7. A method for the deposition of material on a substrate including the steps of:

a) supplying a substrate within a material deposition chamber;

b) providing at least two separate source chambers, each source chamber having a material source containing a quantity of material;

c) alternatively vaporizing the material in each source and creating a plume of vaporized material that is emitted into the deposition chamber and directly deposited on the substrate;

d) alternatively sealing each source chamber from the deposition chamber in a first mode, and providing an opening for the plume of vaporized material to be directly deposited on the substrate in a second mode;

e) alternatively evacuating each source chamber; and

f) alternatively removing each source from its source chamber.

8. A method for the deposition of material on a substrate including the steps of:

a) providing a substrate in a material deposition chamber;

b) loading a first material source into an isolatable first source chamber;

c) loading a second material source into an isolatable second source chamber;

d) evacuating the deposition chamber and at least the first source chamber;

e) opening at least the first source chamber to the deposition chamber and evaporating material from the first material source onto the substrate;

f) sealing the first source chamber and removing the first material source;

g) evacuating the second source chamber;

h) opening the second source chamber to the deposition chamber and evaporating material from the second material source onto the substrate;

i) reloading the first source chamber with a loaded material source;

j) evacuating the reloaded first source chamber; and

k) opening the reloaded first source chamber to the deposition chamber and evaporating material from the loaded material source onto the substrate.

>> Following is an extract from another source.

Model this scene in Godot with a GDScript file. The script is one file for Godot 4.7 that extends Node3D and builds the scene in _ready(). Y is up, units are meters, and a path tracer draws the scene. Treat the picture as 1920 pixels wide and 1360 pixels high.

9. The method claimed in claim 8, wherein the first material source is replenished and the first source chamber is reloaded in step i) with the replenished first material source.

10. The method claimed in claim 9, further comprising cleaning the first material source prior to reloading in step i).

11. The method claimed in claim 8, further comprising cleaning the first source chamber prior to reloading in step i).

12. The method claimed in claim 8, wherein first source chamber is reloaded in step i) with a third material source.

13. The method claimed in claim 8, further comprising:

l) sealing the second source chamber and removing the second material source;

m) reloading the second source chamber with a loaded material source;

n) evacuating the reloaded second source chamber; and

o) opening the reloaded second source chamber to the deposition chamber and evaporating material from the loaded material source in the second source chamber onto the substrate.

14. The method claimed in claim 13, wherein the first and second material sources are replenished, and the first source chamber is reloaded in step i) and the second source chamber is reloaded in step m) with replenished material sources.

15. The method claimed in claim 13, wherein first source chamber is reloaded in step i) with a third material source.

16. The method claimed in claim 8, wherein the substrate moves continuously.

17. The method claimed in claim 16, wherein a plurality of discrete substrates are provided in the deposition chamber.

18. The method claimed in claim 8, wherein the substrate is a continuous substrate.